Quando o abrandamento foi anunciado, uns pensaram que o mundo ia acabar, outros que não tardaria a regressar a normalidade. No princípio, poucos se aperceberam do que estava a acontecer, mas, com a passagem dos dias, os efeitos viriam a tornar-se evidentes. Agora, todos entendem. A rotação da Terra alterou-se e os dias deixaram de ter vinte e quatro horas, cada dia surgindo como um pouco mais longo. As consequências não se fazem esperar. Mas para Julia, o abrandamento não é o único problema com que tem de lidar. Aos onze anos, tem pela frente também as mudanças do fim da infância e as amizades, separações e primeiros amores tornar-se-ão mais intensos pelas circunstâncias em que decorrem. Entre as constantes mudanças do abrandamento e a catástrofe que, cada vez mais, se afigura inevitável, Julia encontrará amor e perda e verá o mundo com outros olhos - mesmo se esse mundo parece aproximar-se do fim.

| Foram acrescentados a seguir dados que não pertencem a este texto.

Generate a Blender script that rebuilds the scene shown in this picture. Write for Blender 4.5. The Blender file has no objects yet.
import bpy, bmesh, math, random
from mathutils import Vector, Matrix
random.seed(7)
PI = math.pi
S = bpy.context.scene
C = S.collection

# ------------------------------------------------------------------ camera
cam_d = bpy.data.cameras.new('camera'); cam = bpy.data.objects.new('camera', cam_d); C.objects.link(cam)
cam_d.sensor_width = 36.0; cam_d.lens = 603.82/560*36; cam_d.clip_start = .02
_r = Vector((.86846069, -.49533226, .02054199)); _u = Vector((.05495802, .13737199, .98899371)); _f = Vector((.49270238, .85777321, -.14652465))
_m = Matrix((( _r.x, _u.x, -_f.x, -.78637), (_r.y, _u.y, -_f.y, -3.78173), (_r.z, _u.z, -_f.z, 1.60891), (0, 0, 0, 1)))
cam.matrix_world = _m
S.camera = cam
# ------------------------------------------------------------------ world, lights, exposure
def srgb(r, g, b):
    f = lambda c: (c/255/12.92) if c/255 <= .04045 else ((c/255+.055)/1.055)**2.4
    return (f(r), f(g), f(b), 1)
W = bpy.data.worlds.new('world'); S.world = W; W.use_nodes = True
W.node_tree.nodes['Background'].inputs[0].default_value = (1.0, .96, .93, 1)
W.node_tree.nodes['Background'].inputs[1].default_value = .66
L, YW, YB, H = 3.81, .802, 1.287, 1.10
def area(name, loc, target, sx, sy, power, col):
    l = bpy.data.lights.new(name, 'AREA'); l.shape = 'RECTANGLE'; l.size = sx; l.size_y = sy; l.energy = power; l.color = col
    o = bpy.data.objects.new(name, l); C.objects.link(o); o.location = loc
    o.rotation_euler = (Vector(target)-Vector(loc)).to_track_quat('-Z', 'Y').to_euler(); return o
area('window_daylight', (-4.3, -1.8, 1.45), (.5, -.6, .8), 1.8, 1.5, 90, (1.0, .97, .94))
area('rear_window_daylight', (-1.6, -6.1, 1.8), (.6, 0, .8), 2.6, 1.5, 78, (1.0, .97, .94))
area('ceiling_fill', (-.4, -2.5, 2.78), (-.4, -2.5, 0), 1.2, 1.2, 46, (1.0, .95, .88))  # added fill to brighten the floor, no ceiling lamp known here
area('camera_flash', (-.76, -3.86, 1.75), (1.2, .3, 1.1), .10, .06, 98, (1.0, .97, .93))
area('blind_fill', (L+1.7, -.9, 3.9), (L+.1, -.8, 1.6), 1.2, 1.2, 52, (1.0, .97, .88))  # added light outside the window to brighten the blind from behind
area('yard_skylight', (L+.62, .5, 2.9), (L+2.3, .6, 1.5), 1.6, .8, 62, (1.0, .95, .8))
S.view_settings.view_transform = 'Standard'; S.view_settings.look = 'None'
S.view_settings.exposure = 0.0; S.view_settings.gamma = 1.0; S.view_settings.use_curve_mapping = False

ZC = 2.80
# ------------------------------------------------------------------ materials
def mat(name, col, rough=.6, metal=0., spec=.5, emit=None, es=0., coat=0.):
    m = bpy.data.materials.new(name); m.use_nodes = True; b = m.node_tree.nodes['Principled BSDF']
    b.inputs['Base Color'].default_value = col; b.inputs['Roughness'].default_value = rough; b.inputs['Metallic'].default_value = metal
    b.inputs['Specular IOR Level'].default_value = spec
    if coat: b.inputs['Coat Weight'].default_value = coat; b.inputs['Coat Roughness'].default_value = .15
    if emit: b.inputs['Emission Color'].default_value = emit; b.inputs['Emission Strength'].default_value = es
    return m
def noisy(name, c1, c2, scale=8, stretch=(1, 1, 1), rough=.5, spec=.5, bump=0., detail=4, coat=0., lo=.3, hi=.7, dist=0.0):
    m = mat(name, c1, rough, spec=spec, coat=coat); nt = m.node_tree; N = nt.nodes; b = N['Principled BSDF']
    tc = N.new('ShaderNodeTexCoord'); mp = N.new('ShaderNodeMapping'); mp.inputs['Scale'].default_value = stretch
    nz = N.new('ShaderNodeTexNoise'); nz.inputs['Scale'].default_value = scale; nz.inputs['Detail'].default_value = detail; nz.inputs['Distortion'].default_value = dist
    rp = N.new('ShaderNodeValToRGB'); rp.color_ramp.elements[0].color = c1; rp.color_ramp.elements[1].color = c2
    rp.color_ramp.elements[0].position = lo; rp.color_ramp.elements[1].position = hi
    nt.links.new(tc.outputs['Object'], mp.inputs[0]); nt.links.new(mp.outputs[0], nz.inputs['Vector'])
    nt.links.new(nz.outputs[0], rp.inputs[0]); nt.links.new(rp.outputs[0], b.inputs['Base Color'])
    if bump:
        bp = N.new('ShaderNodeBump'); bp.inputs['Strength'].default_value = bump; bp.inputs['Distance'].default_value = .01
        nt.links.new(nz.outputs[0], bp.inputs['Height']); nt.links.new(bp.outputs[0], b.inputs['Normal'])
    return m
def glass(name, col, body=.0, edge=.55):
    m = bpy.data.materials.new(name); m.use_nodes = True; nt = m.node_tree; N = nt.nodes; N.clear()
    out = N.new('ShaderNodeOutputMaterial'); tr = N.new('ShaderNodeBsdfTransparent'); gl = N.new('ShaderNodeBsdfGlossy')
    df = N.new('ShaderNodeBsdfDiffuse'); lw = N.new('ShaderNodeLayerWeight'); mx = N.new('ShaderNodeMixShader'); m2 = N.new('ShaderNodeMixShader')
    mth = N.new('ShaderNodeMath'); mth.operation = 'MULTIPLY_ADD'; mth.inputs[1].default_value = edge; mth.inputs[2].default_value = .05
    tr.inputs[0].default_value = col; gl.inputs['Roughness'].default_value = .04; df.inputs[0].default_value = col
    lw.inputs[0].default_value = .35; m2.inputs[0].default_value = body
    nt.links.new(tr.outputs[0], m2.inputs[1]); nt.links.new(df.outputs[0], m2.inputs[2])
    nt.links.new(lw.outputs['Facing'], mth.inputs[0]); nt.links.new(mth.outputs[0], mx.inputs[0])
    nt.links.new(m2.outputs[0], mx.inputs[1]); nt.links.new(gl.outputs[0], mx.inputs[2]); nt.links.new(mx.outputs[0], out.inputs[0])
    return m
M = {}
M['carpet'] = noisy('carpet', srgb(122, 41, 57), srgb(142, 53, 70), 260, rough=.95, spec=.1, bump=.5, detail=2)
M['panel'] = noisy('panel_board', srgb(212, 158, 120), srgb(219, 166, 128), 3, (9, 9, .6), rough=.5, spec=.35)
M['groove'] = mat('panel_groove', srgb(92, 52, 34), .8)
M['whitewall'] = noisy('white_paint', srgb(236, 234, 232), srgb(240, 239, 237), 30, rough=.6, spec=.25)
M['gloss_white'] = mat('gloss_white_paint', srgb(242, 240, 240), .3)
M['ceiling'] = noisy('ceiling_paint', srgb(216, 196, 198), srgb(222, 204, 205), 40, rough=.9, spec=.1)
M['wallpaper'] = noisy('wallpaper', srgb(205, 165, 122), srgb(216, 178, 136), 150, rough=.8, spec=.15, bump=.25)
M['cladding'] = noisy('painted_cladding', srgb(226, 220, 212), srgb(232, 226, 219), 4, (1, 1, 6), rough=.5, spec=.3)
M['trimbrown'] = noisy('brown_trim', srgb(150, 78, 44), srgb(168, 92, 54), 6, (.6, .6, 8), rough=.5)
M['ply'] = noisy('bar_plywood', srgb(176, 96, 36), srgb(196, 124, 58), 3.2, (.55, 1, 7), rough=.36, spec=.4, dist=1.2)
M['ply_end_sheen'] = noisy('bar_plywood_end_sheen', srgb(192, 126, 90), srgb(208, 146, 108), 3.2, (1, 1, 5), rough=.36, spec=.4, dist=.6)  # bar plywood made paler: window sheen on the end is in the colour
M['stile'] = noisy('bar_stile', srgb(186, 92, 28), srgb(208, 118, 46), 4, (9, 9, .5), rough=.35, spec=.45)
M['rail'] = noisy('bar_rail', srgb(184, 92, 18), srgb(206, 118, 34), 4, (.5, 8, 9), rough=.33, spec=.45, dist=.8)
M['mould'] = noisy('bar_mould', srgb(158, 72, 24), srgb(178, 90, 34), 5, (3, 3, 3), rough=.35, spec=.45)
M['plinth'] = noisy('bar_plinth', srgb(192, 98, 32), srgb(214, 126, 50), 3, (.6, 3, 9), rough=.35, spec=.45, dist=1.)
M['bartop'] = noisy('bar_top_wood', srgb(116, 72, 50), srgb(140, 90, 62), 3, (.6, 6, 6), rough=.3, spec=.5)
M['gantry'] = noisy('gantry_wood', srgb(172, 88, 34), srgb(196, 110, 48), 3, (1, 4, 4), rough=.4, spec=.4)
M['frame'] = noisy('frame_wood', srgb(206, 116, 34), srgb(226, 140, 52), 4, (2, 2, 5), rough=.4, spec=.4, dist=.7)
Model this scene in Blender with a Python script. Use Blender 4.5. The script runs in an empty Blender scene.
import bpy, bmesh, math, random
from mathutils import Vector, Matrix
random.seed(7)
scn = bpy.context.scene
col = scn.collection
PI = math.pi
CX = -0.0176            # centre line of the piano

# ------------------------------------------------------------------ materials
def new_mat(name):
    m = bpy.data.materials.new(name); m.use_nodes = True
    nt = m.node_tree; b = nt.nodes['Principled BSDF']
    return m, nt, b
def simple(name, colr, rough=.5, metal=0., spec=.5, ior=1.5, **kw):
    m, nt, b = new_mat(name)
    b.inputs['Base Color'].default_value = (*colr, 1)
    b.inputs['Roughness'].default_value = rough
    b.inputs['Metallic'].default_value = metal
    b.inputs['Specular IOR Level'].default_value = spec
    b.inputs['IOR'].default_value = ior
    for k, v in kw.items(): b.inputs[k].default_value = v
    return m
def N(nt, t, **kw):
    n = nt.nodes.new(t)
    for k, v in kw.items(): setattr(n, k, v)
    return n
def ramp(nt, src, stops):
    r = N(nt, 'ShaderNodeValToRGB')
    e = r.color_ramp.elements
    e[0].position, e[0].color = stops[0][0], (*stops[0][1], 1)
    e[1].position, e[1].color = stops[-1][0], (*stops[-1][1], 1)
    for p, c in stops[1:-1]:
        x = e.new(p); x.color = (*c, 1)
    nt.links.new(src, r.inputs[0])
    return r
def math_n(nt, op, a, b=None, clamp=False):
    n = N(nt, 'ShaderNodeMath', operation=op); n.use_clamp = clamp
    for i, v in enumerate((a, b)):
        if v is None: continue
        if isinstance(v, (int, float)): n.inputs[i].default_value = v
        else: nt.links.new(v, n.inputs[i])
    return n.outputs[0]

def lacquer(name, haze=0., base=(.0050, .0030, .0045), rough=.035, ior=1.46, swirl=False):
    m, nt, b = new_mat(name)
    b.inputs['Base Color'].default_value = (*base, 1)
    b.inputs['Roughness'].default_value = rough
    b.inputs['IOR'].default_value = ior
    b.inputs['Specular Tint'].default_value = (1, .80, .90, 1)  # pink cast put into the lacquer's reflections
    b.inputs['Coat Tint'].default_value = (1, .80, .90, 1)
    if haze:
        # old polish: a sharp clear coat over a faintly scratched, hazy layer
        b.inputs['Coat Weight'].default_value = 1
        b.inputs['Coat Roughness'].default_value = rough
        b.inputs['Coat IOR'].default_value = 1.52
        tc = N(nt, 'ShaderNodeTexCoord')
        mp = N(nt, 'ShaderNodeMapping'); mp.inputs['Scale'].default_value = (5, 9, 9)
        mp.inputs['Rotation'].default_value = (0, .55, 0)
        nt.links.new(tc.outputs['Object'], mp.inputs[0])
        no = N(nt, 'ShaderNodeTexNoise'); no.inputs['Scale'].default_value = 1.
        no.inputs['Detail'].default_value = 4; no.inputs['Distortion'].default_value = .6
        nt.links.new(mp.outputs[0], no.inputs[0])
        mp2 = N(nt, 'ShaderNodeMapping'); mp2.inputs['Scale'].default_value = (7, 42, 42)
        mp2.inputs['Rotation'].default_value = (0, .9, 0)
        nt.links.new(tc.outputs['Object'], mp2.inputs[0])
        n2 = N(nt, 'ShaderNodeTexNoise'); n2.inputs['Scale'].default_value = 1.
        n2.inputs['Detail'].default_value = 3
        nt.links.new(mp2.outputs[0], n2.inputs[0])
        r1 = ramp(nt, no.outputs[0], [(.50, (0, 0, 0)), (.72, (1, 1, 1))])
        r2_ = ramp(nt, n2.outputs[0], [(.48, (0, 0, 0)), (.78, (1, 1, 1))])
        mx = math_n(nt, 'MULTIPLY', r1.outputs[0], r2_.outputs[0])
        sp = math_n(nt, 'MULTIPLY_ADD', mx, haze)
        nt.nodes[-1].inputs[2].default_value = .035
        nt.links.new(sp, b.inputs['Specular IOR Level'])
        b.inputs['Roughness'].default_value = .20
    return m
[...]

Apesar de ter por base uma situação de potencial catástrofe global, a forma como a história é desenvolvida marca principalmente pelos aspectos pessoais. Ao narrar os acontecimentos do ponto de vista de uma rapariga que teria onze anos na altura em que os viveu, a autora cria uma perspectiva da história que é bastante mais centrada no que a protagonista vê e entende sobre as circunstâncias e que completa os poucos dados conhecidos sobre o abrandamento com uma história pessoal marcada por todos os dilemas e tomadas de consciência característicos da idade de Julia. Para Julia, as consequências do abrandamento e as mudanças por este provocadas são tão importantes como as que estão a acontecer na sua vida pessoal: as amizades quebradas, a pouca convivência social, o rapaz que a fascina e, principalmente, os segredos e os conflitos da vida familiar. Tudo decorre em função do abrandamento, mas também é o abrandamento que intensifica as mudanças nas relações, e Julia vê essas mudanças ainda com relativa inocência. Inocência essa que se altera com o seu percurso do crescimento e que fortalece o que de mais cativante há na personagem de Julia.
Mas nem tudo é pessoal e as circunstâncias do abrandamento servem também como base para explorar alguns aspectos interessantes. Tudo é visto do ponto de vista de Julia e, portanto, apresentado com a simplicidade com que ela assimila as situações, mas há vários aspectos relevantes na forma como o abrandamento é relacionado com questões ecológicas, como a escolha entre seguir o Tempo de Relógio e o tempo real gera preconceitos e actos de sabotagem, cavando linhas de separação, na forma, ainda, como diferentes pessoas reagem à possível calamidade. Há, também, muitas perguntas deixadas sem resposta, quer sobre o abrandamento, quer sobre personagens importantes para Julia, mas essa ambiguidade acaba por ser estranhamente adequada, já que, em circunstâncias como as que são apresentadas, dificilmente seria possível saber tudo sobre todos.
História de um possível apocalipse, mas principalmente do crescimento de uma criança em tempos de profundas mudanças (globais e pessoais), O Tempo dos Milagres conjuga uma escrita fluída e acessível, mas com toques de poesia, com um enredo em que o lado global e o lado pessoal das circunstâncias se relacionam no equilíbrio mais adequado. Cativante desde o início e com vários momentos comoventes, deixa em aberto várias possibilidades por explicar. Ainda assim, tudo o que mais importa está lá e isso basta para que a leitura valha a pena.